Testifying for the first time at his trial, Dutroux said that he abducted An Marchal, 17, and Eefje Lambrecks, 19, with the help of a heroin-addicted friend, who is also on trial, and two other men.
"I later found out they were members of the police force," he told the court, without identifying them.
Dutroux, 47, a convicted paedophile, is testifying on the third day of his trial in the small town of Arlon. He is accused of kidnapping, imprisoning and repeatedly raping six girls in the 1990s, and killing four of them.
His defence team says that he was part of a large paedophile network that reached into the legal establishment.
Dutroux told the court: "It is regrettable that four people can never come back. I cannot repair that. If I hadn't agreed to do what I did they would probably be alive.
"I cannot accept all responsibility, but take responsibility for the role I played."
Dutroux told the court that one of the police officers and his alleged drug-addict accomplice, Michel Lelièvre, raped Ms Marchal after the teenagers were kidnapped while on holiday near the Belgian coastal town of Ostende.
But Dutroux denied murdering the two young women, who according to a post-mortem examination, were most likely to have been drugged until they were unconscious and then buried alive.
Dutroux said that he left the two young women with Mr Lelièvre and a French accomplice, Bernard Weinstein, whom Dutroux has today denied killing, after previously admitting to murder while in custody. The two men planned to force the women into prostitution.
Dutroux told the court: "I never thought that they were going to kill them. I find it a great shame that these girls died. It's a disaster."
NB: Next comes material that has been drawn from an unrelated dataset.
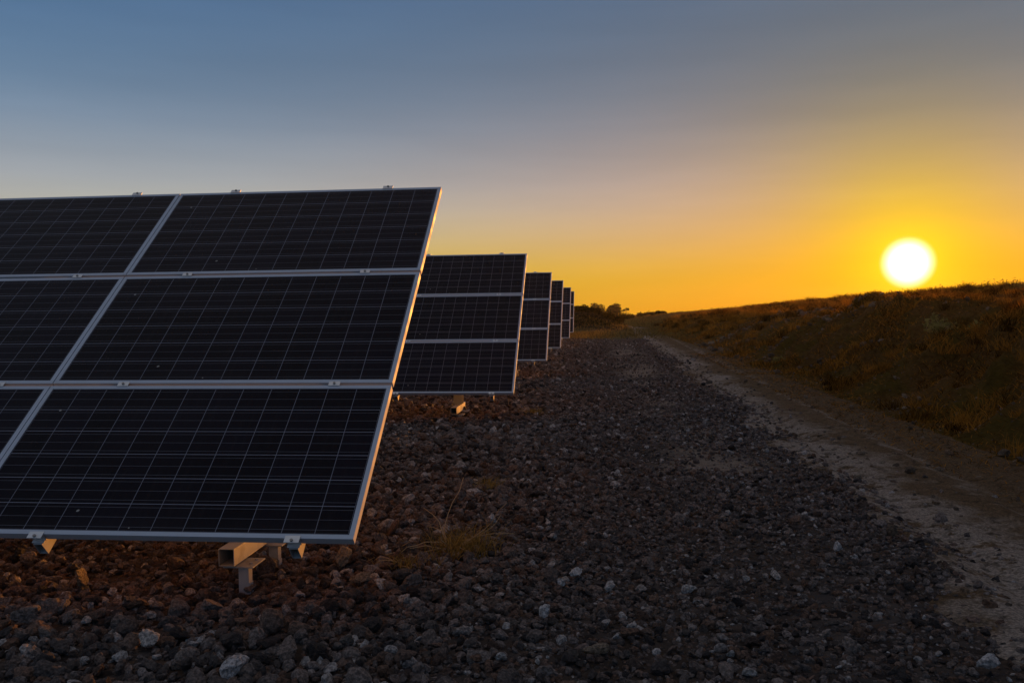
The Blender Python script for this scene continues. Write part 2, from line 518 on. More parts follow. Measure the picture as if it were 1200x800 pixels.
# clods and small stones on the track and the foot of the bank
r = np.random.default_rng(5)
P = scatter(15000, 2.9, 6.2, -1.5, 32, r, lambda x, y: .22+.85*sstep(-.1, .3, fbm(x, y, .6, 3, 71)))
v, f, tt = stones(P, np.clip(np.exp(r.normal(math.log(.017), .5, len(P))), .007, .07), 1, 6, .35)
P2 = scatter(4200, 5.0, 10, 0, 32, r, lambda x, y: sstep(-.05, .3, fbm(x, y, .5, 3, 72)))
v2, f2, t2 = stones(P2, np.clip(np.exp(r.normal(math.log(.045), .5, len(P2))), .02, .17), 2, 8, .35)
o = mesh_np('dirt_clods', np.concatenate([v, v2]), np.concatenate([f, f2+len(v)]), M_CLOD, attrs={'tint': np.concatenate([tt, t2])*.9})
tag(o, 'loose brown clods and pebbles on the track and the bank foot', 'rubble', kind='stuff')

# the pale stones that stand out singly
G_ST = 'pale stones lying on the gravel'
STONES = [(676, 677, .052, 'whitish blocky stone on dark gravel, biggest and brightest right of the near array'),
          (657, 691, .026, 'small pale pebble beside the biggest whitish stone on the gravel'),
          (97, 691, .062, 'long flat tan stone on the gravel below the near array and left of its posts'),
          (277, 793, .066, 'pale grey stone cut by the lower edge of the picture, in front of the posts'),
          (1159, 788, .046, 'white oblong stone by the lower right corner, close to the dirt track'),
          (638, 730, .036, 'flat pale chip on dark gravel, below the biggest whitish stone'),
          (697, 770, .040, 'tan oblong stone on the near gravel, below the flat pale chip'),
          (982, 650, .036, 'pale stone on fine gravel a little left of the dirt track'),
          (576, 617, .050, 'rounded grey stone on the gravel behind the dry weed tuft'),
          (404, 666, .064, 'brown pitted stone on the gravel just right of the near posts'),
          (425, 687, .050, 'pinkish brown stone on gravel in front of the pitted one'),
          (658, 431, .075, 'white chunk on distant gravel beside the third array')]
for k, (px, py, s, lab) in enumerate(STONES):
    p = on_plane(px, py, .015); p[2] = height(p[0], p[1])
    rr = np.random.default_rng(300+k)
    shp, f = rock_shapes(3, 1, 400+k, (8, 12))
    V = shp[0]*s*1.15*np.array([1.25 if 'long' in lab or 'oblong' in lab else 1.0, .8, .85])
    V = V@rand_rot(1, rr, .2)[0].T
    V[:, 2] -= V[:, 2].min()+s*.15
    warm = .3 if 'brown' in lab or 'tan' in lab else .1
    o = mesh_np('stone', V, f, M_CLOD if warm > .2 else M_PALE, attrs={'tint': np.full(len(V), .7)})
    o.location = tuple(p+np.array([0, 0, .040]))
    tag(o, lab, 'stone', G_ST)


# ------------------------------------------------------------------ grass and leaves
def blades(P, h, w, lean, r, tint=None, droop=.35):
    """bent grass blades, five vertices each"""
    n = len(P); a = r.uniform(0, 2*np.pi, n)
    d = np.stack([np.cos(a), np.sin(a), 0*a], 1)
    b = r.uniform(0, 2*np.pi, n); side = np.stack([np.cos(b), np.sin(b), 0*b], 1)
    up = np.array([0, 0, 1.0])
    ln = lean*r.uniform(.3, 1.3, n)
    p1 = P + up*(h*.55)[:, None] + d*(h*ln*.35)[:, None]
    p2 = P + up*(h*(1-droop*ln*.5))[:, None] + d*(h*ln)[:, None]
    hw = side*(w*.5)[:, None]
    V = np.stack([P-hw, P+hw, p1-hw*.8, p1+hw*.8, p2], 1).reshape(-1, 3)
    i = np.arange(n)*5
    F4 = np.stack([i, i+1, i+3, i+2], 1); F3 = np.stack([i+2, i+3, i+4], 1)
    tt = r.uniform(0, 1, n) if tint is None else tint
    return V, [F4, F3], np.repeat(tt, 5)


def leaf_cloud(C, size, r, flat=.0):
    """one bent quad leaf at each point"""
    n = len(C)
    u = r.normal(size=(n, 3)); u[:, 2] *= 1-flat; u /= np.linalg.norm(u, axis=1)[:, None]
    v = np.cross(u, r.normal(size=(n, 3))); v /= np.linalg.norm(v, axis=1)[:, None]
    s = size[:, None]
    V = np.stack([C-u*s, C-v*s*.45, C+u*s, C+v*s*.45], 1).reshape(-1, 3)
    i = np.arange(n)*4
    return V, np.stack([i, i+1, i+2, i+3], 1), np.repeat(r.uniform(0, 1, n), 4)


r = np.random.default_rng(21)
# weeds and dry grass on the bank: clumps with bare soil between them
def bank_keep(x, y):
    return sstep(-.12, .22, fbm(x, y, .75, 4, 81))*sstep(-.3, .7, x-foot_x(y))
P = np.concatenate([scatter(120000, 5.0, 11, 1, 22, r, bank_keep), scatter(70000, 5.0, 17, 18, 55, r, bank_keep),
                    scatter(26000, 5.0, 18, 50, 150, r, bank_keep), scatter(30000, 10, 17, 8, 40, r)])
dist = np.hypot(P[:, 0]-CAM[0], P[:, 1]-CAM[1])
tuss = np.clip(fbm(P[:, 0], P[:, 1], 1.6, 3, 83)*1.6, -.7, 1.2)
h = r.uniform(.04, .15, len(P))*(1+.9*tuss)
V, F, T = blades(P, h, .004+.0005*dist, 1.7, r, tint=np.clip(r.uniform(0, 1, len(P))**1.6+.5*tuss*.6, 0, 1))
# straw lying flat on the soil
P = np.concatenate([scatter(60000, 4.2, 10.5, 0, 24, r, lambda x, y: .35+.65*sstep(-.2, .2, fbm(x, y, 1.1, 3, 89))), scatter(40000, 5.0, 16, 18, 60, r)])
dist = np.hypot(P[:, 0]-CAM[0], P[:, 1]-CAM[1])
Vs, Fs, Ts = blades(P, r.uniform(.02, .06, len(P)), .004+.0005*dist, 4.0, r, tint=r.uniform(0, 1, len(P))**2*1.25, droop=.1)
nv = len(V); V = np.concatenate([V, Vs]); F = [F[0], F[1], Fs[0]+nv, Fs[1]+nv]; T = np.concatenate([T, Ts])
# tussocks
Ct = np.concatenate([scatter(700, 5.2, 11, 2, 24, r, lambda x, y: sstep(-.15, .2, fbm(x, y, .5, 3, 94))), scatter(900, 6, 17, 18, 70, r)])
kk = np.repeat(np.arange(len(Ct)), 70); sz = r.uniform(.4, 1.25, len(Ct))[kk]*(1+.012*np.hypot(Ct[:, 0], Ct[:, 1]))[kk]
P = Ct[kk]+np.stack([r.normal(0, .075, len(kk))*sz, r.normal(0, .075, len(kk))*sz, 0*sz], 1)
dist = np.hypot(P[:, 0]-CAM[0], P[:, 1]-CAM[1])
Vs, Fs, Ts = blades(P, r.uniform(.08, .26, len(P))*sz, .003+.0004*dist, 1.0, r, tint=np.clip(r.uniform(-.2, .8, len(Ct))[kk]+r.uniform(-.2, .3, len(kk)), 0, 1))
nv = len(V); V = np.concatenate([V, Vs]); F = F+[Fs[0]+nv, Fs[1]+nv]; T = np.concatenate([T, Ts])
o = mesh_np('bank_grass', V, F, M_WEED, attrs={'tint': T})
tag(o, 'brown dry weeds and grass covering the bank', 'grass', kind='stuff')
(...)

Their bodies were discovered by the police in September 1996, buried in the garden of a property belonging to Dutroux.
A month before, the brutally abused bodies of Julie Lejeune and Melissa Russo, two eight-year-old girls, were unearthed from another Dutroux property, along with that of Mr Weinstein.
Post-mortem examination reports showed that the children had starved to death after being raped and beaten.
Earlier, Dutroux blamed the three people standing trial alongside him: his former wife, Michelle Martin, convicted fraudster Michel Nihoul, Mr Lelièvre, and Mr Weinstein, his murdered accomplice, for the abduction of the eight-year-old girls in June 1995.
He said that he stumbled upon the girls in his home at Marcinelle, south Belgium, in the company of his former wife, Mr Nihoul and two others in July 1995, some weeks after they were abducted from the eastern city of Liege.
Ms Martin testified later that Julie and Melissa starved to death in Dutroux's basement in 1996 while he was in jail for three months for a car theft. She apologised for not feeding the girls, saying: "I know I have some responsibility in the deaths of Julie and Melissa. I was too scared to go down [into the basement] ... I regret infinitely what happened."
Dutroux told the court that he saw Mr Weinstein sexually abusing one of the eight-year-old girls. "I was angry," he told Judge Stephane Goux. But according to Dutroux, Mr Weinstein told him: "This is nothing compared to what will happen to them when they end up with Nihoul and company."
Dutroux then said: "My wife explained to me that it was better to hang on to them for a few days." Which was, according to Dutroux, why he built a secret cellar in the Marcinelle house, near the southern town of Charleroi, to confine the two girls.
Police rescued two more girls, Laetitia Delhez, then 14, and Sabine Dardenne, then 12, from that cellar in August 1996. Mme Dardenne intends to give evidence against Dutroux at the trial.
Dutroux entered no plea today, which is possible under Belgian law, which requires defendants to take the stand and answer questions from the judge.